How can we resist the language and logic of the dominant culture? How can stories and social practices become “spaces of resistance and hope?” Refusing to translate the untranslatable and making translation visible in ways that offer new insights and modes of thinking are two possible ways of answering these questions.

p. 140[2]

Dans le chapitre six, intitulé « Literacies », Yeoman se penche sur les avantages, mais aussi les inconvénients de la standardisation des langues autochtones, qu’elle présente comme une autre forme de traduction en prenant l’exemple du livre de Penashue :

In the abstract, standardization makes perfect sense. It emphasizes similarities rather than differences between languages and, in the context of Indigenous languages, aims for a mutually intelligible written form for each group of related languages. […] But what about the aesthetics of Tshaukuesh’s writing, the place and history it comes from? What happens to the nuance, cadence and rhythm, to her sense of story and poetry […]?

p. 144

Yeoman rend compte de l’évolution de sa réflexion à ce sujet, grâce notamment à Penashue :

The first time Tshaukuesh and I worked together on a piece for publication in English and Innu-aimun, I thought it should be standardized and so I made sure that was done. I now feel that I was expressing my English-speaking culturalism, a term put forward by Mi’kmaw scholar Marie Battiste […]. When the proofs came back, Tshaukuesh laboriously went through them, correcting everything back to the way she had written it. The way she saw it, it was full of mistakes.

ibid.

Dans le septième chapitre, « Listening », Yeoman en arrive à la conclusion que sa méthode de traduction est basée d’abord et avant tout sur l’écoute de l’Autre et sur le dialogue authentique (p. 176). Elle explique que le travail de collaboration, qui donne l’occasion de s’ouvrir à l’Autre, n’est toutefois pas exempt de défis : « I can sense how difficult it was for her [Penashue] to communicate with me in those early days and I feel frustrated myself by my inability to understand her language » (p. 159). Pour faire comprendre aux lecteurs la patience, de part et d’autre, qu’exigeaient leurs discussions, Yeoman a transcrit une série d’échanges qu’elle avait enregistrés lors de leurs premières rencontres (pp. 159 et 164-165). Contre toute attente, les difficultés de communication entre Penashue et sa traductrice allaient aussi créer des bénéfices : « We had to sit down together […], and that meant that Tshaukuesh could revise, clarify, and add new material as she told me what she had written » (p. 158).
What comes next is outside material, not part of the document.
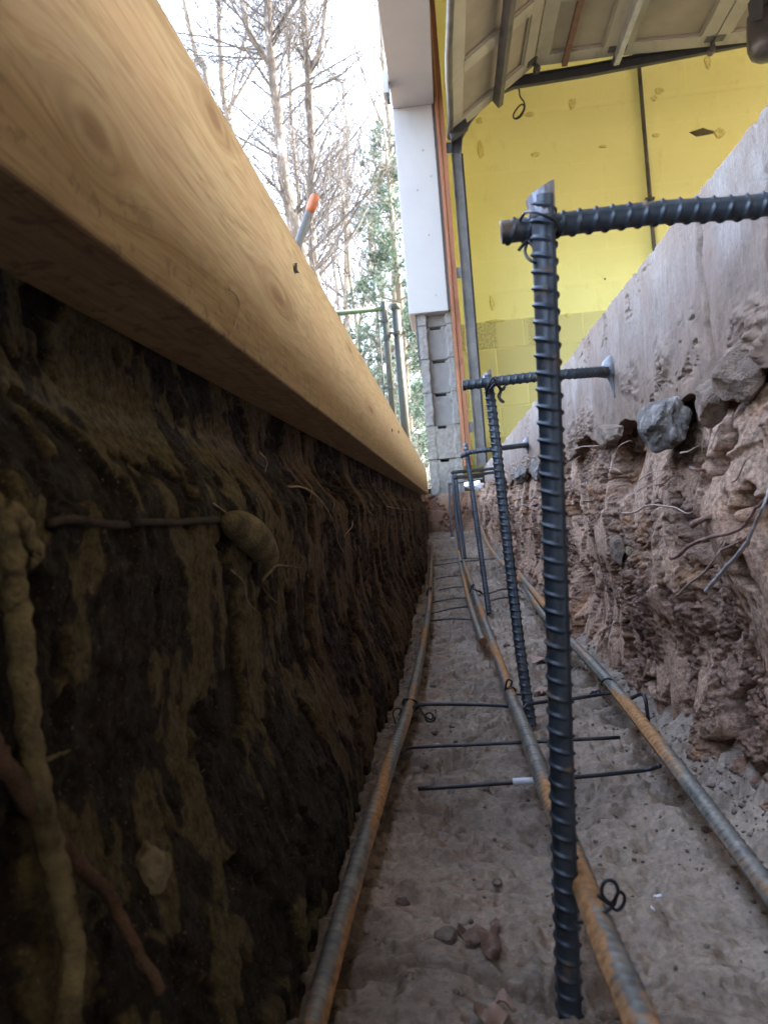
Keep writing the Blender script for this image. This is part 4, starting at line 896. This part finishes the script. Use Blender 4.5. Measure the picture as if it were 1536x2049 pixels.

C’est lors d’une de ces rencontres que Yeoman a appris qu’il était primordial pour Penashue que seul le nom de celle-ci soit sur la page couverture de Nitinikiau Innusi: I Keep the Land Alive : « Her story had been told time and again and she had done countless interviews, but she had rarely been named as the author. She wanted to speak for herself » (p. 166).
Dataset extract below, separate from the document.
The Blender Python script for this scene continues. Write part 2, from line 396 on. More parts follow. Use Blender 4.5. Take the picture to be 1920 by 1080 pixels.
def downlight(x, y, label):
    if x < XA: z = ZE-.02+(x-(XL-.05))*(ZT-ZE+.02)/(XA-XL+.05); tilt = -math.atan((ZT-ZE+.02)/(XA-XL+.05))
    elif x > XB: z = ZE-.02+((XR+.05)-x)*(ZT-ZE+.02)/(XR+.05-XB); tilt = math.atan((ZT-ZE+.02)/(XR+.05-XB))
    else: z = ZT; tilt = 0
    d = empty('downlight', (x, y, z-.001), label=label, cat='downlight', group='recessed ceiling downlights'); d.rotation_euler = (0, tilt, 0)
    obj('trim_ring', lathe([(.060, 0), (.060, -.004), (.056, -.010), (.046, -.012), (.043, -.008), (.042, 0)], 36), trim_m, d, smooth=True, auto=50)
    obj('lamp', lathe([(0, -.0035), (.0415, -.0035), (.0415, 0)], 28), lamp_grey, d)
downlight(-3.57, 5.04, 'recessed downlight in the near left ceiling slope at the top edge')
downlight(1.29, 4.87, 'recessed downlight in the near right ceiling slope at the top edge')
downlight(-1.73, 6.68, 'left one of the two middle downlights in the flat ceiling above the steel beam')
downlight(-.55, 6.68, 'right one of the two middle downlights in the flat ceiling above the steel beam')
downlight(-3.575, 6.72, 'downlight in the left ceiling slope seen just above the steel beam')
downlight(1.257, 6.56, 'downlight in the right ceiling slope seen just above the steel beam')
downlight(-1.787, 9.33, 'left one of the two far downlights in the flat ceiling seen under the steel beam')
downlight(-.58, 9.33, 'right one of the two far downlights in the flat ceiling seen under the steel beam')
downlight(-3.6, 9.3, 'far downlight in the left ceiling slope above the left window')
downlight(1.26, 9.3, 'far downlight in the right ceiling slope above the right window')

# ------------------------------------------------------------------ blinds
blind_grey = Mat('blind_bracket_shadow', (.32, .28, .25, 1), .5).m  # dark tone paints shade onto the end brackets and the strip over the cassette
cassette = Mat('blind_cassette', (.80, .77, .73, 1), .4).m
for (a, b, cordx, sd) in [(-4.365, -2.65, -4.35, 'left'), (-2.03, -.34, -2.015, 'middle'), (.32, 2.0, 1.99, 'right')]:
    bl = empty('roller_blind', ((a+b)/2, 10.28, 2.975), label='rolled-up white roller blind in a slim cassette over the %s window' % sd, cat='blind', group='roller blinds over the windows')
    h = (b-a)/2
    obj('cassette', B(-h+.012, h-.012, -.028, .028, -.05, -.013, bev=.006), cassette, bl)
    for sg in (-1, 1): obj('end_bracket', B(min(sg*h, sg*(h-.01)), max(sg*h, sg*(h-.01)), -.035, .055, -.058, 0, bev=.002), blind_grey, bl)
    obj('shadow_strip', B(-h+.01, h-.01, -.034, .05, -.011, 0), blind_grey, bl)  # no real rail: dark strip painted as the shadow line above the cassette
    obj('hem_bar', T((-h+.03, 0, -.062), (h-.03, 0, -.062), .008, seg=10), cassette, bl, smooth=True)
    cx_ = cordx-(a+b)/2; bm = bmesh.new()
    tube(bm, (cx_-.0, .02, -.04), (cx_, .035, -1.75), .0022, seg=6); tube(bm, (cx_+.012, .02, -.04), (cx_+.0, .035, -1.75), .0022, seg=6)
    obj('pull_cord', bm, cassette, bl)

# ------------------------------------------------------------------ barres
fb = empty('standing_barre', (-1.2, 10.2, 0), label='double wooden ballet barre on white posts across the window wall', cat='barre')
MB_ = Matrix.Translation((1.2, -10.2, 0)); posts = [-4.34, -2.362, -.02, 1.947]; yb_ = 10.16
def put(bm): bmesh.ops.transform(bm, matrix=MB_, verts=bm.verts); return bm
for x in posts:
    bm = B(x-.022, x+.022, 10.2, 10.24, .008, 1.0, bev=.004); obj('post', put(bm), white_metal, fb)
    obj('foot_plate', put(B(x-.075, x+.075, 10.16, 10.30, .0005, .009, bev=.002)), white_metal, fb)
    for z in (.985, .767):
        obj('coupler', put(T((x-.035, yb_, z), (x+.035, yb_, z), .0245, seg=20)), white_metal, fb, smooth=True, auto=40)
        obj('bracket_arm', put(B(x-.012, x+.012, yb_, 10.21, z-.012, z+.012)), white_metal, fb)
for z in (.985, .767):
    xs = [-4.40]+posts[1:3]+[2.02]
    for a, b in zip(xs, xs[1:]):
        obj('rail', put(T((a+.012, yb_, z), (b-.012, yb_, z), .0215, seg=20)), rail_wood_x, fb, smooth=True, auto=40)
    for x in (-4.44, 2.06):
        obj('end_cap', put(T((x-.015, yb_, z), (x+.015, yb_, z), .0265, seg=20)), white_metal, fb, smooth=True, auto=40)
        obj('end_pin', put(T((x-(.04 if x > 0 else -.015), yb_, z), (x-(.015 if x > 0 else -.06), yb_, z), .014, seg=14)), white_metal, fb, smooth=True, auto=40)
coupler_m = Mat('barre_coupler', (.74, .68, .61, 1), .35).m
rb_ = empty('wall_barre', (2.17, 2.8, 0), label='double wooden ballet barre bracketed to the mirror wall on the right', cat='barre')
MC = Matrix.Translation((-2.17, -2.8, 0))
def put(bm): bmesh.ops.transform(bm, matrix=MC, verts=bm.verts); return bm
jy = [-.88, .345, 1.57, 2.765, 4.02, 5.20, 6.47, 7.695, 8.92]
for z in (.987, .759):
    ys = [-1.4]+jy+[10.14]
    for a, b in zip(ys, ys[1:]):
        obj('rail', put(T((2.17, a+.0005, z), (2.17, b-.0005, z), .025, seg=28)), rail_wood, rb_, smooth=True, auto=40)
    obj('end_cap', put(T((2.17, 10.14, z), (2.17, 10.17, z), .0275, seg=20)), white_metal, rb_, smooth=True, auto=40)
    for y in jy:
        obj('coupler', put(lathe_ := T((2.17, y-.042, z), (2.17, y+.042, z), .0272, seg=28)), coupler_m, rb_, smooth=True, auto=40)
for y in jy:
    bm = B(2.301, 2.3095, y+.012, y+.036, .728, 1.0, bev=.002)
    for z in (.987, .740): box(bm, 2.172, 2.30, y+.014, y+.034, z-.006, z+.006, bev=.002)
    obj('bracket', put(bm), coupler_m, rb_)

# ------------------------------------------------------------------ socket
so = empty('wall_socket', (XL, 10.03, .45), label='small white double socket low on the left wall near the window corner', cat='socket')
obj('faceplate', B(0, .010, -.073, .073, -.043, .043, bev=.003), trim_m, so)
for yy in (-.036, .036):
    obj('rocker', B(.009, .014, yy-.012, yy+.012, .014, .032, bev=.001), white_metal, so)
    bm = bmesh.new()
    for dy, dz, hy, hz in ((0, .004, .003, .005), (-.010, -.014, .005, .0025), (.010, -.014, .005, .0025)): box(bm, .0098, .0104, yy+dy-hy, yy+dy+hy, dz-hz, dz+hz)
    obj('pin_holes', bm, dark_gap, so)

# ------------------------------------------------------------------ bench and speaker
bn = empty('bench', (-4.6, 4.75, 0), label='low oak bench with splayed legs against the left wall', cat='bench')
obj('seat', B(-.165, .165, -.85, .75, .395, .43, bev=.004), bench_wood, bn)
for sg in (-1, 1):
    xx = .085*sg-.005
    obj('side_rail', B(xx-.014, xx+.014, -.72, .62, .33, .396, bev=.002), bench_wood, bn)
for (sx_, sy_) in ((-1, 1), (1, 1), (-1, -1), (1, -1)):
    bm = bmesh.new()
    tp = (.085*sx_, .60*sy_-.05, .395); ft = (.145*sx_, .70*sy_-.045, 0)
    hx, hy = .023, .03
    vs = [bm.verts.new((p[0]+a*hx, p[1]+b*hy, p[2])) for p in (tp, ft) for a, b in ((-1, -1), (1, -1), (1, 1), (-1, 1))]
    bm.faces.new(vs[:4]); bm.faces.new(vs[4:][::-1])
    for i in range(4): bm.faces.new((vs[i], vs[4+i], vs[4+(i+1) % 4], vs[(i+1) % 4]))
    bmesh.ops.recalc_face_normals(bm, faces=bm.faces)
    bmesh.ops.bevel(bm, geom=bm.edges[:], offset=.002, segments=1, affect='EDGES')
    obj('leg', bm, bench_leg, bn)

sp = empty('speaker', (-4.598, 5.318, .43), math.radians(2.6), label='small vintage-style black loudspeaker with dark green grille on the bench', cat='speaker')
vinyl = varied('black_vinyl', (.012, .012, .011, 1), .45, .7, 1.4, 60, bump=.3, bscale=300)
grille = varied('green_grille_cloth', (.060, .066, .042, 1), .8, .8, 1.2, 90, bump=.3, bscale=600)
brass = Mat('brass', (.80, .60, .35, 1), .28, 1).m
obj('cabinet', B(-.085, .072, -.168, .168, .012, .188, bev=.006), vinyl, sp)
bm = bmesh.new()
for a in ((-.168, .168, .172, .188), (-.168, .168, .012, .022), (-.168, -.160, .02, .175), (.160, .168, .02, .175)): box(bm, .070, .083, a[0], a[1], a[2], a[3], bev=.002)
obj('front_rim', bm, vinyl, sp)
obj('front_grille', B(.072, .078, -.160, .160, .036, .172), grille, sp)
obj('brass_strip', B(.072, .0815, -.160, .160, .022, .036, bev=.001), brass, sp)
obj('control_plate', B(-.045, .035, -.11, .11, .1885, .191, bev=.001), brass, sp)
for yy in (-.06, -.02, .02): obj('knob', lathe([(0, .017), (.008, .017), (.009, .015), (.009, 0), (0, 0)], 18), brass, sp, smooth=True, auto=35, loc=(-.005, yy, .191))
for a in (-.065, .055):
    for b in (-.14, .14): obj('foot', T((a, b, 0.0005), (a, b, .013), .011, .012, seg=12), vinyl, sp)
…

Le huitième chapitre, « Songs », s’intéresse au portrait qui est fait du territoire ancestral dans les chansons innues, et comment ce portrait diffère de celui que l’on trouve dans les chansons composées par des Allochtones (pp. 181-199). Ceux-ci présentent souvent les territoires si chers aux Autochtones comme des lieux où l’on s’ennuie ou encore des lieux sauvages qui doivent être conquis (pp. 183 et 192) plutôt que comme des lieux de ressourcement ou de richesse infinie.

Le neuvième chapitre, « Wilderness », conclut quant à lui l’ouvrage. Yeoman nous y révèle ce qu’elle a appris de particulièrement important au fil de l’aventure qu’a été la traduction du livre de Penashue (pp. 201-220) : « Her stories […] evoke the wilderness as home. I think that is one of the most profound things I learned in the time I spent with her in nutshimit and the years we worked together: how wilderness can be home, is home for many » (pp. 208-209; italique dans l’original).

Exactly What I Said: Translating Words and Worlds représente un apport précieux à la traductologie, particulièrement aux enjeux liés à la traduction des auteurs issus des Premiers Peuples, qu’ils écrivent dans une langue autochtone ou dans une des langues coloniales, et un apport aux connaissances des langues et cultures autochtones. Il s’agit d’un livre riche en réflexions et en dialogues écrit par une femme qui, à l’évidence, a une merveilleuse écoute et une grande humilité.